Problem details —
Repeat every entry word for word, skipping the pictures.

[Stored entries]

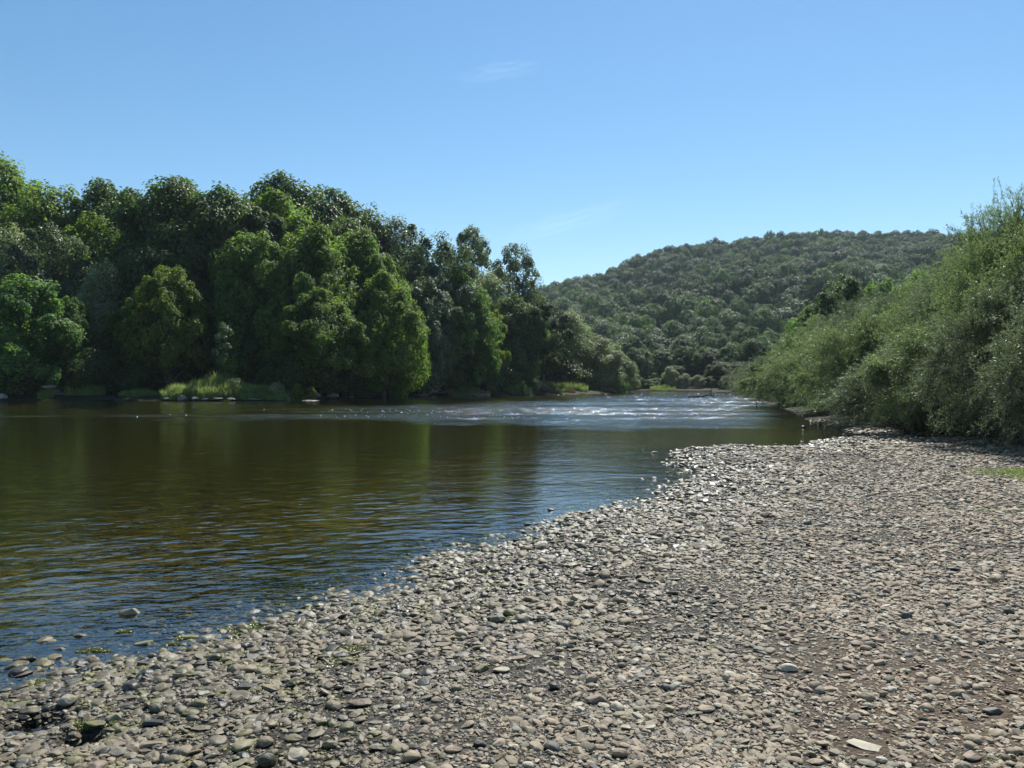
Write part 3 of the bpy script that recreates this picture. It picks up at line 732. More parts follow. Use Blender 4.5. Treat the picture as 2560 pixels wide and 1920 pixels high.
# ------------------------------------------------------------------ willows on the right bank
def willow(seed, H, W, nl, lr, n_shoot, n_leaf, ll, lw):
    """multi-stemmed willow: stems reach clumps from which thin nodding leafy shoots radiate"""
    g = np.random.default_rng(seed)
    t = (np.arange(nl) + g.random(nl)) / nl
    ang = np.arange(nl) * 2.39996 + g.random(nl)
    Rm = W / 2 * PROF['dome'](t); lrr = lr * (.6 + .85 * g.random(nl))
    rad_ = np.clip(Rm - lrr * .8, 0, None) * np.where(g.random(nl) < .2, .4, 1.0) * (.85 + .25 * g.random(nl))
    C = np.stack([np.cos(ang) * rad_, np.sin(ang) * rad_, lr * .95 + (H - lr * 1.9) * t + g.normal(size=nl) * .3], -1)
    stems = []
    for c in C:
        a = np.array([c[0] * .10, c[1] * .10, -.2]) + g.normal(size=3) * np.array([.25, .25, 0]); u = np.linspace(0, 1, 8)[:, None]
        mid = np.array([c[0] * .45, c[1] * .45, c[2] * .75 + .35]) + g.normal(size=3) * .2
        stems.append(((1 - u) ** 2 * a + 2 * u * (1 - u) * mid + u ** 2 * c, np.linspace(.05, .012, 8) * (H / 6)))
    out = norm(C * np.array([1, 1, .5]) + np.array([0, 0, .4]))
    D = norm(g.normal(size=(nl, n_shoot, 3)) * .85 + out[:, None] * .8 + np.array([0, 0, .12]))
    Q = C[:, None] + norm(g.normal(size=(nl, n_shoot, 3))) * lrr[:, None, None] * .35 * g.random((nl, n_shoot, 1)) + D * lrr[:, None, None] * .15
    Ls = lrr[:, None] * (.55 + .65 * g.random((nl, n_shoot))) * np.where(g.random((nl, n_shoot)) < .05, 1.5, 1.0)
    Q, D, Ls = Q.reshape(-1, 3), D.reshape(-1, 3), Ls.reshape(-1); ns = len(Q)
    m = 6; u = np.linspace(0, 1, m)[None, :, None]; side = rdir(ns, g) * .2
    curve = Q[:, None] + D[:, None] * Ls[:, None, None] * u + (side * Ls[:, None])[:, None] * u ** 2 + np.array([0, 0, -.34]) * Ls[:, None, None] * u ** 2.2
    t = g.random((ns, n_leaf)) ** .75
    f = t * (m - 1); k = np.minimum(f.astype(int), m - 2); fr = (f - k)[..., None]
    idx = np.arange(ns)[:, None]
    pos = curve[idx, k] * (1 - fr) + curve[idx, k + 1] * fr
    tan = norm(curve[idx, k + 1] - curve[idx, k])
    pos = pos + rdir(ns * n_leaf, g).reshape(ns, n_leaf, 3) * (.11 * g.random((ns, n_leaf, 1)) ** .8)
    ld = norm(tan * .75 + rdir(ns * n_leaf, g).reshape(ns, n_leaf, 3) * .75)
    pos, ld = pos.reshape(-1, 3), ld.reshape(-1, 3)
    kp = pos[:, 2] > .10 + .55 * g.random(len(pos)); pos, ld = pos[kp], ld[kp]
    sz = ll * (.6 + .7 * g.random(len(pos)))[:, None]
    wd = norm(np.cross(ld, rdir(len(pos), g))) * lw * .5 * (.7 + .5 * g.random(len(pos)))[:, None]
    v = np.stack([pos, pos + ld * sz * .4 + wd, pos + ld * sz, pos + ld * sz * .4 - wd], 1).reshape(-1, 3)
    qd = np.arange(len(pos) * 4).reshape(-1, 4)
    tint = np.clip(.42 + .24 * g.normal(size=len(pos)) + .40 * fbm(pos * .45 + seed, 2), 0, 1)
    ok_ = curve[:, :, 2].min(1) > .02
    low = [(np.array([c * [.3, .3, 0] + [0, 0, .25 + .3 * g.random()], c * [.8, .8, 0] + g.normal(size=3) * .3 + [0, 0, .7 * g.random() + .2], c * [1.25, 1.25, 0] + g.normal(size=3) * .45 + [0, 0, .15 + .5 * g.random()]]), np.array([.02, .012, .004])) for c in np.repeat(C[:nl // 2], 3, 0)]
    tv, tq = tubes(stems + low + [(curve[i], np.linspace(.009, .0025, m)) for i in np.nonzero(ok_)[0]], 3)
    return (v, qd, tint), (tv, tq)

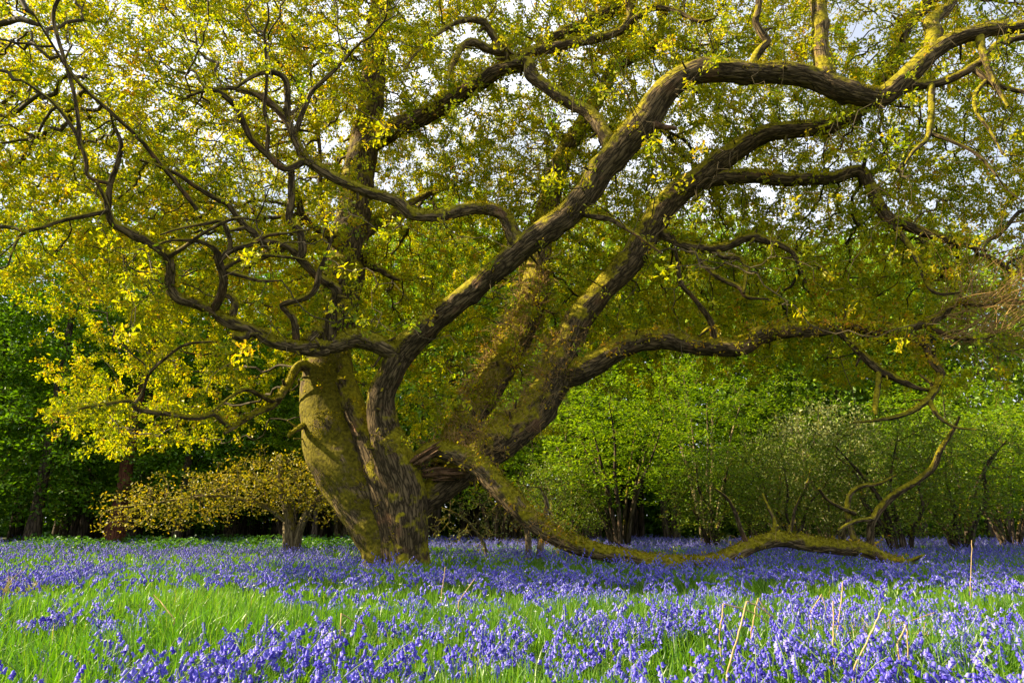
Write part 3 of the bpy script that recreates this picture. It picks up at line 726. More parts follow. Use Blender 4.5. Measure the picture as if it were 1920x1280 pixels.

Answer to this task —
Write part 3 of the bpy script that recreates this picture. It picks up at line 732. More parts follow. Use Blender 4.5. Treat the picture as 2560 pixels wide and 1920 pixels high.
# ------------------------------------------------------------------ willows on the right bank
def willow(seed, H, W, nl, lr, n_shoot, n_leaf, ll, lw):
    """multi-stemmed willow: stems reach clumps from which thin nodding leafy shoots radiate"""
    g = np.random.default_rng(seed)
    t = (np.arange(nl) + g.random(nl)) / nl
    ang = np.arange(nl) * 2.39996 + g.random(nl)
    Rm = W / 2 * PROF['dome'](t); lrr = lr * (.6 + .85 * g.random(nl))
    rad_ = np.clip(Rm - lrr * .8, 0, None) * np.where(g.random(nl) < .2, .4, 1.0) * (.85 + .25 * g.random(nl))
    C = np.stack([np.cos(ang) * rad_, np.sin(ang) * rad_, lr * .95 + (H - lr * 1.9) * t + g.normal(size=nl) * .3], -1)
    stems = []
    for c in C:
        a = np.array([c[0] * .10, c[1] * .10, -.2]) + g.normal(size=3) * np.array([.25, .25, 0]); u = np.linspace(0, 1, 8)[:, None]
        mid = np.array([c[0] * .45, c[1] * .45, c[2] * .75 + .35]) + g.normal(size=3) * .2
        stems.append(((1 - u) ** 2 * a + 2 * u * (1 - u) * mid + u ** 2 * c, np.linspace(.05, .012, 8) * (H / 6)))
    out = norm(C * np.array([1, 1, .5]) + np.array([0, 0, .4]))
    D = norm(g.normal(size=(nl, n_shoot, 3)) * .85 + out[:, None] * .8 + np.array([0, 0, .12]))
    Q = C[:, None] + norm(g.normal(size=(nl, n_shoot, 3))) * lrr[:, None, None] * .35 * g.random((nl, n_shoot, 1)) + D * lrr[:, None, None] * .15
    Ls = lrr[:, None] * (.55 + .65 * g.random((nl, n_shoot))) * np.where(g.random((nl, n_shoot)) < .05, 1.5, 1.0)
    Q, D, Ls = Q.reshape(-1, 3), D.reshape(-1, 3), Ls.reshape(-1); ns = len(Q)
    m = 6; u = np.linspace(0, 1, m)[None, :, None]; side = rdir(ns, g) * .2
    curve = Q[:, None] + D[:, None] * Ls[:, None, None] * u + (side * Ls[:, None])[:, None] * u ** 2 + np.array([0, 0, -.34]) * Ls[:, None, None] * u ** 2.2
    t = g.random((ns, n_leaf)) ** .75
    f = t * (m - 1); k = np.minimum(f.astype(int), m - 2); fr = (f - k)[..., None]
    idx = np.arange(ns)[:, None]
    pos = curve[idx, k] * (1 - fr) + curve[idx, k + 1] * fr
    tan = norm(curve[idx, k + 1] - curve[idx, k])
    pos = pos + rdir(ns * n_leaf, g).reshape(ns, n_leaf, 3) * (.11 * g.random((ns, n_leaf, 1)) ** .8)
    ld = norm(tan * .75 + rdir(ns * n_leaf, g).reshape(ns, n_leaf, 3) * .75)
    pos, ld = pos.reshape(-1, 3), ld.reshape(-1, 3)
    kp = pos[:, 2] > .10 + .55 * g.random(len(pos)); pos, ld = pos[kp], ld[kp]
    sz = ll * (.6 + .7 * g.random(len(pos)))[:, None]
    wd = norm(np.cross(ld, rdir(len(pos), g))) * lw * .5 * (.7 + .5 * g.random(len(pos)))[:, None]
    v = np.stack([pos, pos + ld * sz * .4 + wd, pos + ld * sz, pos + ld * sz * .4 - wd], 1).reshape(-1, 3)
    qd = np.arange(len(pos) * 4).reshape(-1, 4)
    tint = np.clip(.42 + .24 * g.normal(size=len(pos)) + .40 * fbm(pos * .45 + seed, 2), 0, 1)
    ok_ = curve[:, :, 2].min(1) > .02
    low = [(np.array([c * [.3, .3, 0] + [0, 0, .25 + .3 * g.random()], c * [.8, .8, 0] + g.normal(size=3) * .3 + [0, 0, .7 * g.random() + .2], c * [1.25, 1.25, 0] + g.normal(size=3) * .45 + [0, 0, .15 + .5 * g.random()]]), np.array([.02, .012, .004])) for c in np.repeat(C[:nl // 2], 3, 0)]
    tv, tq = tubes(stems + low + [(curve[i], np.linspace(.009, .0025, m)) for i in np.nonzero(ok_)[0]], 3)
    return (v, qd, tint), (tv, tq)

Write part 3 of the bpy script that recreates this picture. It picks up at line 726. More parts follow. Use Blender 4.5. Measure the picture as if it were 1920x1280 pixels.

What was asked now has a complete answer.